LOWELL, John (1743-1802)

LOWELL, JOHN, a Delegate from Massachusetts; born in Newburyport, Mass., June 17, 1743; was graduated from Harvard College in 1760; studied law; was admitted to the bar in 1762 and commenced practice in Newburyport, Mass.; an officer in the militia in 1776; moved to Boston, Mass., in 1777; member of the State house of representatives 1778 and 1780-1782; delegate to the State constitutional convention in 1780; Member of the Continental Congress in 1782; served in the State senate in 1784 and 1785; commissioner on the New York and Massachusetts boundary line in 1784; judge of the court of appeals 1784-1789, of the United States district court 1789-1801, and of the United States Circuit Court for Massachusetts, Rhode Island, and Connecticut in 1801 and 1802; died in Roxbury, Mass., May 6, 1802.

Harvard University
Houghton Library
Cambridge, MA
Papers: ca. 1629-1894, 5 linear feet.
The papers of John Lowell contain professional correspondence and legal documents reflecting the careers of the two John Lowells, father and son. Included are depositions, testimonies and memoranda from legal cases; reports and petitions of congresses; and deeds, contracts, wills, accounts, receipts, and promissory notes. Also included are records of the Continental Congress, the Massachusetts Provincial Congress, various Massachusetts courts, and New England town meetings, as well as correspondence and court documents concerning the senior John Lowell's service on a commission to determine the Massachusetts-New York border, and much correspondence about land sales and debt collection. An unpublished finding aid is available in the repository and online.


Copley Press, Inc.
J.S. Copley Library
La Jolla, CA
Papers: 1785, 1.5 pages.
A letter from John Jay to John Lowell written on May 10, 1785. The letter contains one of John Jay's most significant and early statements on Federalism. "It is my first wish to see the United States assume and merit the Characrter [sic] of one Great Nation, whose Territory is divided into different States merely for convenient Government, and the more easy and prompt Administration of Justice."


Huntington Library
Manuscripts Department
San Marino, CA
Papers: In the Spence and Lowell Family Papers, ca. 1740-1958, 321 pieces.
Persons represented include John Lowell. An unpublished finding aid is available in the repository.


Library of Congress
Manuscript Division
Washington, DC
Papers: In the Samuel Holten Papers, ca. 1630-1843, 1.6 linear feet.
Correspondents include John Lowell.


Massachusetts Historical Society
Boston, MA
Papers: In the Charles Lowell Manuscripts, 1657-1853, 1 narrow box and 1 oversize folder.
Correspondents include John Lowell.


Portsmouth Athenaeum
Portsmouth, NH
Papers: 1767, 1 item.
A letter from John Lowell to Joseph Whipple written on July 19, 1767. In the letter, John Lowell writes regarding an execution by Joseph Whipple for payment of money, and Joseph Whipple's notes for a response.

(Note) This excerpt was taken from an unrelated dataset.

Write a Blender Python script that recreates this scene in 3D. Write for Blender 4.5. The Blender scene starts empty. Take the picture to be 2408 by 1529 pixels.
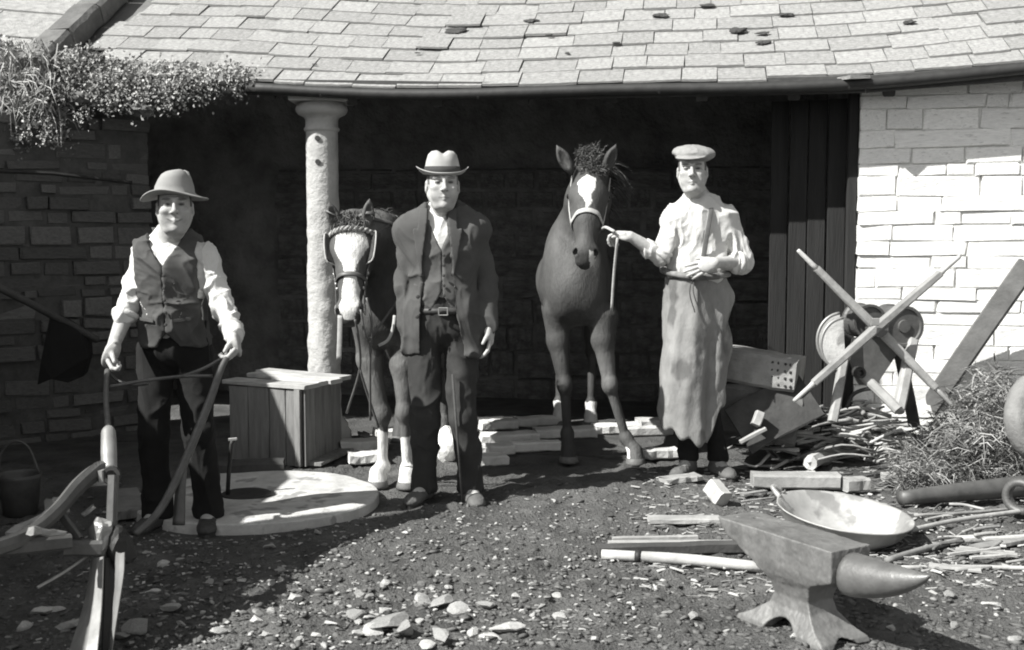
import bpy, bmesh, math, random
import numpy as np
from mathutils import Vector, Matrix

# ------------------------------------------------------------------ camera, sky, sun, exposure
SC = bpy.context.scene
COL = SC.collection
CAM_H = 1.4
FPX = 2800.0
TANP = 227.5 / FPX
PITCH = math.atan(TANP)
cam = bpy.data.cameras.new("camera")
cam_o = bpy.data.objects.new("camera", cam)
COL.objects.link(cam_o)
cam_o.location = (0, 0, CAM_H)
cam_o.rotation_euler = (math.pi / 2 - PITCH, 0, 0)
cam.sensor_width = 36.0
cam.lens = 36.0 * FPX / 2408.0
cam.clip_end = 2000
cam.dof.use_dof = True
cam.dof.focus_distance = 5.9
cam.dof.aperture_fstop = 5.0
SC.camera = cam_o

SUN_EL = math.radians(44)
SUN_DIR = Vector((0.86 * math.cos(SUN_EL), 0.51 * math.cos(SUN_EL), -math.sin(SUN_EL)))
world = bpy.data.worlds.new("World")
SC.world = world
world.use_nodes = True
wn = world.node_tree.nodes
wl = world.node_tree.links
wn.clear()
sky = wn.new("ShaderNodeTexSky")
sky.sky_type = 'NISHITA'
sky.sun_disc = False
sky.sun_elevation = SUN_EL
sky.sun_rotation = math.radians(239)
bw = wn.new("ShaderNodeRGBToBW")          # black-and-white film: the sky's light without its hue
bgn = wn.new("ShaderNodeBackground")
bgn.inputs[1].default_value = 0.095
wout = wn.new("ShaderNodeOutputWorld")
wl.new(sky.outputs[0], bw.inputs[0])
wl.new(bw.outputs[0], bgn.inputs[0])
wl.new(bgn.outputs[0], wout.inputs[0])
sun = bpy.data.lights.new("sun", 'SUN')
sun.energy = 4.6
sun.angle = math.radians(0.5)
sun.color = (1.0, 0.99, 0.965)
sun_o = bpy.data.objects.new("sun", sun)
COL.objects.link(sun_o)
sun_o.location = (-20, -12, 25)
sun_o.rotation_euler = SUN_DIR.to_track_quat('-Z', 'Y').to_euler()
SC.view_settings.view_transform = 'Standard'
SC.view_settings.look = 'None'
SC.view_settings.gamma = 1.0
SC.view_settings.exposure = 1.0
SC.view_settings.use_curve_mapping = False
SC.cycles.filter_width = 1.9
SC.cycles.max_bounces = 6

# ------------------------------------------------------------------ small helpers
RNG = np.random.default_rng(7)
random.seed(7)
def A(*a): return np.array(a, dtype=float)
def nrm(v): return v / (np.linalg.norm(v) + 1e-12)

def at(px, py, Y):
    """survey helper: the point seen at (px, py) of the 2408-wide print at distance Y, in metres"""
    dx, dy = px - 1204.0, 764.5 - py
    sp, cp = math.sin(PITCH), math.cos(PITCH)
    y = dy * sp + FPX * cp
    z = dy * cp - FPX * sp
    t = Y / y
    return A(dx * t, Y, CAM_H + z * t)
def gp(px, py, z=0.0):
    dx, dy = px - 1204.0, 764.5 - py
    sp, cp = math.sin(PITCH), math.cos(PITCH)
    t = (z - CAM_H) / (dy * cp - FPX * sp)
    return A(dx * t, (dy * sp + FPX * cp) * t, z)

def _h(ix, iy, iz, seed):
    n = (ix.astype(np.int64) * 374761393 + iy.astype(np.int64) * 668265263 + iz.astype(np.int64) * 1442695041 + seed * 974634777) & 0xFFFFFFFF
    n = ((n ^ (n >> 13)) * 1274126177) & 0xFFFFFFFF
    n = (n ^ (n >> 16)) & 0xFFFFFFFF
    return n / 4294967295.0
def vnoise(P, seed=0):
    P = np.asarray(P, float)
    i = np.floor(P).astype(np.int64); f = P - i
    f = f * f * (3 - 2 * f)
    r = 0
    for a in (0, 1):
        for b in (0, 1):
            for c in (0, 1):
                w = (f[..., 0] if a else 1 - f[..., 0]) * (f[..., 1] if b else 1 - f[..., 1]) * (f[..., 2] if c else 1 - f[..., 2])
                r = r + w * _h(i[..., 0] + a, i[..., 1] + b, i[..., 2] + c, seed)
    return r * 2 - 1
def fbm(P, seed=0, octv=3, gain=.5):
    P = np.asarray(P, float); r = 0; a = 1.0
    for o in range(octv):
        r = r + a * vnoise(P * (2.03 ** o) + 17.3 * o, seed + o); a *= gain
    return r

# ------------------------------------------------------------------ materials (black-and-white photograph: greys)
MATS = {}
def M(name, v, rough=.85, var=.25, vs=6.0, bump=.25, bs=40.0, bd=.01, attr=False, rnd=0.0, metal=0.0, stretch=None, spots=None, spec=.35):
    if name in MATS: return MATS[name]
    m = bpy.data.materials.new(name); m.use_nodes = True
    N = m.node_tree.nodes; L = m.node_tree.links
    b = N["Principled BSDF"]
    b.inputs["Roughness"].default_value = rough
    b.inputs["Metallic"].default_value = metal
    b.inputs["Specular IOR Level"].default_value = spec
    tc = N.new("ShaderNodeTexCoord"); src = tc.outputs["Object"]
    if stretch:
        mp = N.new("ShaderNodeMapping"); mp.inputs["Scale"].default_value = stretch
        L.new(src, mp.inputs[0]); src = mp.outputs[0]
    n1 = N.new("ShaderNodeTexNoise"); n1.inputs["Scale"].default_value = vs; n1.inputs["Detail"].default_value = 6; n1.inputs["Roughness"].default_value = .65
    L.new(src, n1.inputs["Vector"])
    mr = N.new("ShaderNodeMapRange"); mr.inputs[1].default_value = .28; mr.inputs[2].default_value = .72
    mr.inputs[3].default_value = 1 - var; mr.inputs[4].default_value = 1 + var
    L.new(n1.outputs["Fac"], mr.inputs[0])
    val = mr.outputs[0]
    def mul(x, y):
        q = N.new("ShaderNodeMath"); q.operation = 'MULTIPLY'
        L.new(x, q.inputs[0])
        if isinstance(y, (int, float)): q.inputs[1].default_value = y
        else: L.new(y, q.inputs[1])
        return q.outputs[0]
    if rnd:
        oi = N.new("ShaderNodeObjectInfo"); r2 = N.new("ShaderNodeMapRange")
        r2.inputs[3].default_value = 1 - rnd; r2.inputs[4].default_value = 1 + rnd
        L.new(oi.outputs["Random"], r2.inputs[0]); val = mul(val, r2.outputs[0])
    if spots:   # (scale, threshold, multiplier): lichen, stains
        n3 = N.new("ShaderNodeTexNoise"); n3.inputs["Scale"].default_value = spots[0]; n3.inputs["Detail"].default_value = 4
        L.new(src, n3.inputs["Vector"])
        r3 = N.new("ShaderNodeMapRange"); r3.inputs[1].default_value = spots[1]; r3.inputs[2].default_value = spots[1] + .06
        r3.inputs[3].default_value = 1; r3.inputs[4].default_value = spots[2]
        L.new(n3.outputs["Fac"], r3.inputs[0]); val = mul(val, r3.outputs[0])
    if attr:
        at_ = N.new("ShaderNodeAttribute"); at_.attribute_name = "Col"
        val = mul(val, at_.outputs["Fac"])
    else:
        val = mul(val, v)
    cb = N.new("ShaderNodeCombineColor")
    L.new(val, cb.inputs[0]); L.new(val, cb.inputs[1]); L.new(mul(val, .975), cb.inputs[2])
    L.new(cb.outputs[0], b.inputs["Base Color"])
    if bump:
        n2 = N.new("ShaderNodeTexNoise"); n2.inputs["Scale"].default_value = bs; n2.inputs["Detail"].default_value = 5; n2.inputs["Roughness"].default_value = .6
        L.new(src, n2.inputs["Vector"])
        bp = N.new("ShaderNodeBump"); bp.inputs["Strength"].default_value = bump; bp.inputs["Distance"].default_value = bd
        L.new(n2.outputs["Fac"], bp.inputs["Height"]); L.new(bp.outputs[0], b.inputs["Normal"])
    MATS[name] = m
    return m

def init_mats():
    M("soil", .10, .95, .5, 3.5, 1.0, 60, .03, spots=(120, .68, 1.8))
    M("gravel", .2, .9, .3, 20, .4, 80, attr=True)
    M("slate", .30, .9, .38, 9, .9, 40, .012, rnd=.12, spots=(26, .66, .72))
    M("slate_back", .14, .9)
    M("limestone", .82, .9, .14, 8, .55, 26, .016, rnd=.07, spots=(11, .62, .75))
    M("mortar", .66, .95, .2, 14, .8, 60, .01)
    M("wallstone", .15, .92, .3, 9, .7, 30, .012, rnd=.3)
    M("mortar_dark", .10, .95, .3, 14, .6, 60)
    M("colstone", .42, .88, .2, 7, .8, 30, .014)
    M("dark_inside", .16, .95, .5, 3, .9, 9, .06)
    M("iron", .10, .55, .3, 14, .3, 60, .004, metal=.3, spec=.5)
    M("iron_dark", .035, .6, .3, 14, .3, 60, .004, metal=.2)
    M("iron_bright", .30, .45, .25, 12, .25, 70, .003, metal=.45)
    M("anvil_iron", .17, .6, .35, 9, .6, 45, .006, metal=.35, stretch=(1, 1, .35))
    M("tin", .40, .5, .25, 7, .1, 30, .003, metal=.25, spots=(6, .58, .6))
    M("wood_pale", .40, .8, .3, 8, .5, 30, .006, stretch=(1, 1, 1), rnd=.2)
    M("wood_grey", .27, .85, .35, 7, .6, 26, .008, rnd=.2)
    M("wood_dark", .06, .85, .4, 8, .6, 26, .008, rnd=.25)
    M("box_wood", .22, .85, .35, 5, .7, 22, .008, stretch=(5, 5, .6), rnd=.12)
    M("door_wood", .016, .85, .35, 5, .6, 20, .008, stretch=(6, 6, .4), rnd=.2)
    M("plate_iron", .46, .8, .3, 7, .6, 34, .008, spots=(8, .58, .55))
    M("rock", .42, .9, .3, 9, .6, 35, .01, rnd=.35)
    M("sill", .55, .9, .25, 6, .6, 30, .01, rnd=.15)
    M("leaf", .18, .7, .2, 9, 0, attr=True)
    M("moss", .06, .95, .4, 20, .8, 60, .02)
    M("skin", .4, .65, .16, 30, .5, 90, .003, attr=True, spec=.3)
    M("shirt", .62, .9, .06, 10, .35, 60, .006)
    M("shirt_dull", .52, .9, .12, 9, .35, 60, .006)
    M("vest_cloth", .075, .95, .25, 9, .4, 160, .003)
    M("coat_cloth", .072, .95, .18, 9, .4, 170, .003)
    M("vest_grey", .095, .95, .18, 9, .4, 170, .003)
    M("trouser_dark", .011, .95, .3, 8, .4, 120, .003)
    M("trouser_grey", .035, .95, .25, 8, .4, 120, .003)
    M("leather", .05, .55, .3, 12, .3, 90, .003)
    M("boot_dusty", .10, .8, .35, 14, .4, 60, .004)
    M("apron", .21, .85, .4, 5, .7, 40, .008, stretch=(1, 1, .5), spots=(6, .56, .55))
    M("felt_grey", .27, .95, .12, 12, .3, 150, .002)
    M("felt_pale", .36, .95, .1, 12, .3, 150, .002)
    M("tweed", .24, .95, .16, 40, .4, 160, .003)
    M("band", .04, .8)
    M("strap", .09, .5, .3, 20, .2, 90, .002, spec=.5)
    M("strap_pale", .38, .7, .2, 20, .3, 90, .002)
    M("rope", .35, .9, .25, 40, .6, 120, .003)
    M("coat_horse", .1, .62, .35, 8, .8, 75, .008, attr=True, spec=.3, stretch=(1, 1, .35))
    M("hair", .06, .6, .3, 30, 0, attr=True)
    M("brass", .55, .35, .1, 10, 0, metal=.6)
    M("straw", .28, .8, .3, 10, 0, attr=True)
    M("hoof", .12, .6, .3, 30, .2, 60)
    M("wood_weathered", .11, .9, .35, 6, .6, 30, .008, rnd=.1)
    M("trough_stone", .26, .9, .3, 8, .7, 30, .01)
    M("eye", .012, .12, 0, 1, 0, spec=.6)
init_mats()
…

The Rosenbach Museum & Library
Philadelphia, PA
Papers: 1789, 1 item.
A letter from Fisher Ames to John Lowell written on April 8, 1789. In the letter, Fisher Ames states his policies on the tariff, asks the cooperation of merchants with the federal government, and gives news of various elections and appointments.

  • Deane, Charles. Judge Lowell and the Massachusetts Declaration of Rights. Boston: Press of J. Wilson and Sons, 1874.